Student debt is closing options

March 23, 2001

Graduates are finding it increasingly difficult to get the mortgage they want because of student debt repayments, it was claimed this week, writes Alan Thomson.

Mortgage lenders, including the Halifax, Woolwich and Cheltenham and Gloucester, deduct annual student loan repayments from the applicant's salary before determining how much that person can borrow.

The problem was highlighted by Liberal Democrat peer Baroness Walmsley in a debate in the House of Lords last week. Lady Walmsley urged the restoration of means-tested grants and the abolition of undergraduate tuition fees.

She said: "Some calculate an average total of £12,000 worth of debt for each graduate... It affects their ability to establish themselves in the world of work and home ownership."

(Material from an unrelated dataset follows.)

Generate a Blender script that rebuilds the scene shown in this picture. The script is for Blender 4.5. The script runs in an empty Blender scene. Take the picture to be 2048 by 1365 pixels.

A spokeswoman for the Liberal Democrats said that graduates were worried about their ability to get a mortgage, a fact borne out by the growing number of letters sent by constituents to their Liberal Democrat MPs.

A spokesman for the Department of Education and Employment said that they understood mortgage lenders treated outstanding loans in the same way as other debts.

It also emerged that some undergraduates are so poor that they are receiving church food parcels. The Bishop of Hereford told peers that undergraduates were receiving food parcels organised by university chaplains, local churches and branches of the Mother's Union.

He said: "Should we be content with, let alone proud of, a system that requires that kind of emergency charitable support?"